13e dimanche du temps ordinaire - 30 juin 2024
Évangile selon saint Marc (5, 21-43)

Elle avait douze ans ! Joyeuse, espiègle, encore enfant. Insouciante, comme ceux qui ont encore toute la vie devant eux.
Elle riait, comment savent rire les enfants, pour qui tout est nouveau.
Douze ans… Elle avait douze ans et elle portait tant d’espoirs : une fille qui faisait l’orgueil de sa famille.
Elle avait douze ans… Toute mort paraît absurde. Combien plus celle d’une jeune fille… Son père était accouru. Et sa secrète invocation était une contestation plus forte que le cri révolte : « Ma fille est à toute extrémité… » Il ne se révoltait pas, il constatait la fatalité. Y a-t-il une réalité plus vivante où transparaît l’absurdité de la vie : mettre un enfant au monde, l’éduquer, puis le voir mourir ? Scandale intolérable d’un corps qui reste sans vie au moment même où il devient capable d’engendrer la vie.
Elle n’avait que douze ans…
Son père aura beau espérer ne pas arriver trop tard, il pourra bien penser avoir conjuré la fatalité, les autres lui rappelleront la déchéance inévitable : « Pourquoi déranger le Maître ? Ta fille est morte » !
Nous avons engendré la vie et nous avons donné le meilleur de nous-mêmes à nos enfants.
Nous avons tenté de donner corps à l’amour en le vivant dans les gestes de tous les jours.
Nous nous sommes essayés à bâtir la paix et la justice en partageant, en pardonnant, en soutenant, en nous convertissant…
Oui, nous sommes tous des pères passionnés de la vie, émerveillés par l’œuvre de nos mains et de nos désirs, de nos recherches et de nos passions. Et nous voici affrontés à l’irrémédiable : la mort, sous toutes ses formes, semble avoir le dernier mot. Devant nos enfants, morts, nous ne pouvons que faire l’aveu de nos réalismes : « Ma fille est à toute extrémité… »
« Sois sans crainte, ose croire » ! En face de l’accusation muette de nos fatalités, Dieu n’a d’autre réponse que cette invitation.

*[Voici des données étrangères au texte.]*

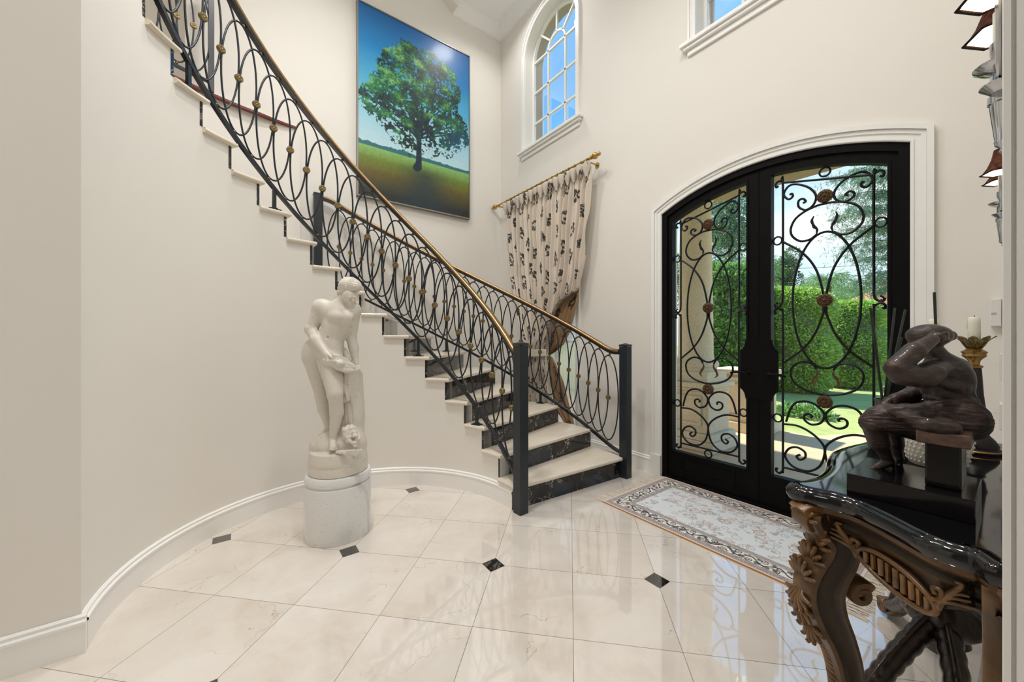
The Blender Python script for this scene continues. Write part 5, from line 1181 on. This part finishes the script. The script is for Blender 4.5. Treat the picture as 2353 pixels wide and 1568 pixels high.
P = [be((985, 560, 1.03), (104, 120, 92), 20), bc((905, 545, 1.00), (1050, 520, 1.05), 62, 62, 30), bc((1000, 600, 1.03), (1020, 720, 1.02), 100, 92, 40), be((1070, 815, 1.00), (112, 100, 116), 40), bc((1120, 880, .98), (1150, 860, 1.0), 48, 48, 20),
     bc((960, 470, 1.03), (905, 400, 1.04), 50, 46, 24), be((888, 345, 1.045), (84, 66, 78), 10), bc((850, 370, 1.055), (826, 392, 1.065), 50, 34, 18), bc((800, 352, 1.072), (786, 374, 1.078), 13, 12, 8), bc((812, 405, 1.07), (804, 402, 1.07), 14, 12, 6), be((826, 352, 1.052), (10, 8, 8), 5),
     be((905, 380, 1.012), (12, 20, 10), 5), be((1012, 334, 1.045), (34, 30, 32), 8), bc((960, 320, 1.045), (1005, 330, 1.045), 40, 28, 14), bc((1020, 318, 1.04), (1036, 346, 1.04), 14, 12, 5)]
P += [be((896, 332, 1.045), (98, 66, 84), 6)]
# near arm raised
P += [be((890, 555, .985), (66, 62, 60), 24), bc((870, 575, .98), (740, 560, .985), 62, 58, 20), be((712, 530, .99), (52, 52, 50), 16), bc((705, 520, .99), (810, 425, .99), 52, 48, 12), bc((810, 425, .99), (915, 356, 1.0), 48, 30, 12), be((945, 345, 1.005), (34, 30, 18), 10)]
for j in range(4): P += [bc((958, 328+11*j, 1.0), (995, 318+10*j, .998), 10, 9, 3), bc((995, 318+10*j, .998), (1022, 322+9*j, 1.012), 9, 7, 3)]
P += [bc((938, 322, 1.01), (972, 302, 1.02), 10, 8, 4)]
# far arm resting towards the lap
P += [bc((880, 600, 1.12), (800, 672, 1.10), 46, 40, 16), bc((800, 672, 1.10), (700, 700, 1.09), 36, 24, 12), be((676, 712, 1.09), (30, 18, 24), 8)]
for j in range(4): P.append(bc((668-4*j, 708+8*j, 1.085+.006*j), (640-3*j, 730+9*j, 1.085+.006*j), 9, 7, 3))
# skirted thighs, shins, shoes
P += [bc((1060, 835, 1.00), (640, 815, 1.075), 104, 74, 40), bc((1050, 800, 1.06), (690, 800, 1.13), 100, 74, 40), bc((600, 825, 1.085), (580, 840, 1.088), 66, 62, 20), bc((690, 860, 1.09), (860, 900, 1.05), 50, 54, 30), bc((860, 890, 1.03), (1040, 900, 1.0), 54, 50, 30)]
for j in range(4): P.append(bc((700+70*j, 770+8*j, 1.03-.018*j), (880+50*j, 850+8*j, .958-.008*j), 26, 30, 40))
P.append(bc((880, 600, .985), (1090, 640, .985), 20, 20, 30))
P += [bc((575, 850, 1.09), (608, 950, 1.094), 58, 56, 16), bc((608, 950, 1.094), (662, 1058, 1.09), 50, 27, 10), bc((668, 1066, 1.088), (600, 1095, 1.095), 28, 22, 10), bc((600, 1098, 1.095), (556, 1110, 1.10), 20, 12, 6), bc((690, 1060, 1.086), (694, 1138, 1.086), 13, 6, 5),
      bc((690, 880, 1.135), (700, 960, 1.135), 46, 44, 12), bc((700, 960, 1.135), (722, 1040, 1.13), 38, 24, 10), bc((722, 1048, 1.13), (660, 1082, 1.135), 24, 16, 8), bc((742, 1045, 1.125), (730, 1122, 1.125), 11, 6, 4)]
zmin = zt
fgm = sdf_mesh(P, .0024, .01, 1)
V_, N_ = normals(fgm)
if np.mean(((V_-V_.mean(0))*N_).sum(1)) < 0: N_ = -N_
hip, kne = BP(1090, 830, 1.0), BP(580, 820, 1.09); ax_ = (kne-hip)/np.linalg.norm(kne-hip); al_ = (V_-hip)@ax_; rel = V_-hip-al_[:, None]*ax_; an_ = np.arctan2(rel[:, 2], rel@np.cross(ax_, [0, 0, 1.]))
ridg = lambda x, y, s_, q: 1-np.abs(2*fbm(x+50, y+50, s_, q, 3)-1)
zk = BP(900, 905, 1.0)[2]; zs_ = BP(900, 705, 1.0)[2]; zt_ = BP(900, 500, 1.0)[2]
skirt = sm(zk-.02, zk+.01, V_[:, 2])*sm(zs_+.03, zs_-.005, V_[:, 2])*sm(.262, .235, al_)
arm_z = np.min([np.linalg.norm(V_-BP(*q), axis=1) for q in ((870, 575, .98), (800, 570, .98), (740, 560, .985), (712, 530, .99), (810, 425, .99), (915, 356, 1.0), (700, 700, 1.09), (760, 690, 1.095))], axis=0)
blouse = sm(zs_-.01, zs_+.01, V_[:, 2])*sm(zt_+.012, zt_-.012, V_[:, 2])*sm(.03, .045, arm_z)
dsp = skirt*(.0075*(ridg(al_*7+an_*.5, an_*2.2, 2.0, 7)-.55)+.0016*ridg(al_*30, an_*9, 2, 8))+blouse*(.0055*(ridg(V_[:, 0]*16+V_[:, 2]*9, V_[:, 2]*12-V_[:, 0]*10, 1.3, 9)-.55))
hem = np.exp(-((al_-.245)/.006)**2)*sm(zk-.03, zk, V_[:, 2])*.002+np.exp(-((V_[:, 2]-zs_)/.005)**2)*.002*(arm_z > .04)
fgm.v = (V_+N_*(dsp+hem+.0006*(fbm(V_[:, 0], V_[:, 2], 160, 4, 2)-.5))[:, None]).tolist(); fgm.v = [(x, y, max(z, zt)) for x, y, z in fgm.v]; fgm.build('figure', BRONZE, br_, smooth=180)

# ---------------------------------------------------------------- candlesticks, pot, vase on the table
def candlestick(x, y):
    t = thing('candlestick', 'tall dark candlestick with a brass leaf cup and candle beside the switch plates', 'candlestick', (x, y, TT), 'candlesticks on the console table')
    MB().lathe([(.066, 0), (.068, .008), (.066, .016), (.060, .02), (.062, .03), (.052, .05), (.036, .07), (.026, .085), (.03, .092), (.022, .10)], (x, y, TT), 36).build('base', STEMM, t, smooth=40)
    MB().lathe([(.067, .006), (.070, .01), (.067, .014), (.06, .014)], (x, y, TT), 36).build('base_rim', BRASS, t, smooth=40)
    MB().lathe([(.014, .095), (.022, .102), (.028, .115), (.030, .135), (.034, .15), (.03, .16), (.024, .22), (.020, .30), (.0185, .325), (.001, .326)], (x, y, TT), 24).build('stem', STEMM, t, smooth=40)
    MB().lathe([(.021, .325), (.023, .332), (.014, .338), (.016, .352), (.022, .36), (.030, .37), (.028, .378), (.033, .386), (.024, .394), (.018, .40), (.001, .401)], (x, y, TT), 28, lambda a, r, z: r*(1+(.08*abs(sin(5*a)) if .366 < z < .39 else 0))).build('collar', BRASS, t, smooth=40)
    m = MB()
    for k in range(8):
        a = 2*pi*k/8; R = [(.016, .398), (.024, .412), (.032, .426), (.043, .438), (.053, .446)]; V = []
        for i, (r, z) in enumerate(R):
            w = (.012, .015, .016, .011, .0015)[i]
            for s in (-1, 0, 1): V.append((x+r*cos(a)-s*w*sin(a), y+r*sin(a)+s*w*cos(a), TT+z+(.003 if s else 0)))
        m.add(V, [(i*3+j, i*3+j+1, i*3+j+4, i*3+j+3) for i in range(4) for j in range(2)])
    m.lathe([(.014, .40), (.026, .42), (.024, .428), (.001, .43)], (x, y, TT), 20)
    o = m.build('leaf_cup', ROSE, t, smooth=50); sl = o.modifiers.new('thick', 'SOLIDIFY'); sl.thickness = .0015
    c = MB(); c.lathe([(.0165, .43), (.0165, .50), (.0160, .517), (.013, .521), (.001, .518)], (x, y, TT), 20); c.tube([(x-.017, y, TT+.515), (x-.0185, y, TT+.49), (x-.018, y, TT+.475)], [.003, .004, .002], 6)
    c = c.build('candle', CANDLE, t, smooth=40); MB().tube([(x, y, TT+.515), (x+.001, y, TT+.527)], .0012, 5).build('wick', DOORM, c)
    return t
c1 = candlestick(-.106, 2.30); p2 = pt(2146, 777, 1.62); c2 = dup(c1, None, (p2[0], p2[1], TT))
c2['label'] = 'candle rising behind the head of the bronze statuette, its stick hidden'
p = pt(2150, 777, 1.285); px_, py_ = p[0], p[1]
pot = thing('planter_pot', 'white hobnail ceramic pot behind the bronze bench', 'pot', (px_, py_, TT))
prof = [(.060, 0), (.066, .004), (.074, .03), (.083, .08), (.088, .13), (.090, .142), (.086, .144), (.080, .12), (.001, .118)]
m = MB().lathe(prof, (px_, py_, TT), 40)
for j in range(8):
    z = .018+.0155*j; r = np.interp(z, [.004, .03, .08, .13], [.066, .074, .083, .088])
    for k in range(34): a = 2*pi*(k+.5*(j % 2))/34; m.ball((px_+r*cos(a), py_+r*sin(a), TT+z), .0036, 5)
m.build('bowl', POTM, pot, smooth=50)
MB().tube([(px_+.01, py_, TT+.11), pt(2147, 672, 1.285)], .0042, 6).build('stake', REED, pot)
m = MB()
def blade(m, base, d, L_, w, up, curl):
    d = np.array([d[0], d[1], 0.]); d /= np.linalg.norm(d); s = np.array([-d[1], d[0], 0]); G = []
    for t in np.linspace(0, 1, 10):
        c = np.array(base)+d*L_*t+np.array([0, 0, up*t-curl*t*t]); ww = w*sin(pi*min(1, .12+.86*t))**.8
        G.append([c-s*ww+np.array([0, 0, .006]), c, c+s*ww+np.array([0, 0, .006])])
    return m.grid(np.array(G))
for d, L_, w, up, cu in (((-.9, -.1), .10, .022, .10, .07), ((-.5, .8), .10, .022, .09, .08), ((.35, -.55), .105, .018, .05, .10), ((-.2, 1), .09, .02, .12, .07)): blade(m, (px_, py_, TT+.118), d, L_, w, up, cu)
o = m.build('orchid_leaves', LEAFM, pot, smooth=60); sl = o.modifiers.new('thick', 'SOLIDIFY'); sl.thickness = .002
p = pt(2030, 777, 1.46); vx, vy = p[0], p[1]
va = thing('reed_vase', 'smoke green vase holding dark reeds left of the bronze statuette', 'vase', (vx, vy, TT))
MB().lathe([(.036, 0), (.044, .01), (.052, .05), (.05, .09), (.036, .13), (.026, .16), (.024, .19), (.028, .20), (.025, .20), (.02, .17), (.001, .10)], (vx, vy, TT), 32).build('body', VASE, va, smooth=50)
for (ax, ay), (bx_, by_), dd in (((2024, 930), (2000, 708), 0), ((2026, 935), (2056, 708), .03), ((2020, 935), (2010, 770), .02), ((2030, 930), (2080, 712), .06), ((2034, 935), (2072, 775), -.02)):
    a = np.array([vx, vy, TT+.16]); b = pt(bx_, by_, 1.46+dd); MB().tube([a, b], .0042, 6).build('reed', REED, va)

Au tribunal de la défense, l’argument de la défense est déconcertant ; ose croire, espérer, vivre ; démontre la force de la vie en vivant !
Jaïre, tu n’auras d’autre ressource que de te lever et de repartir vers la demeure de la fatalité. Et ce sera pour découvrir qu’elle est déboutée.
Devant nos enfants morts, Dieu n’a qu’une réponse : il regarde nos vies, il les prend par la main, et parce qu’il est le Dieu des vivants, il s’écrire : « Talitha koum ! Fillette, levez-vous » ! vous qui êtes enfantées pour la vie, notre seul recours, finalement, est de nous lever, de recommencer à aimer, d’inventer à nouveau la fraternité, de lutter encore pour la justice et la liberté. Face eau défi de la mort sous touts ses formes, nous n’avons qu’une seule réponse : espérer et vivre, malgré tout.
« Ma petite fille, ma vie bien-aimée est en train de mourir ; viens, impose-lui les mains, afin qu’elle soit sauvée et qu’elle vive » !
Et Dieu a imposé ses mains, puissantes de vie, qui insufflent son Esprit dans l’argile des origines. Notre petite fille s’est levée ; elle avait douze ans, et l’avenir s’ouvrait devant elle. Elle avait de nouveau, toute la vie devant elle.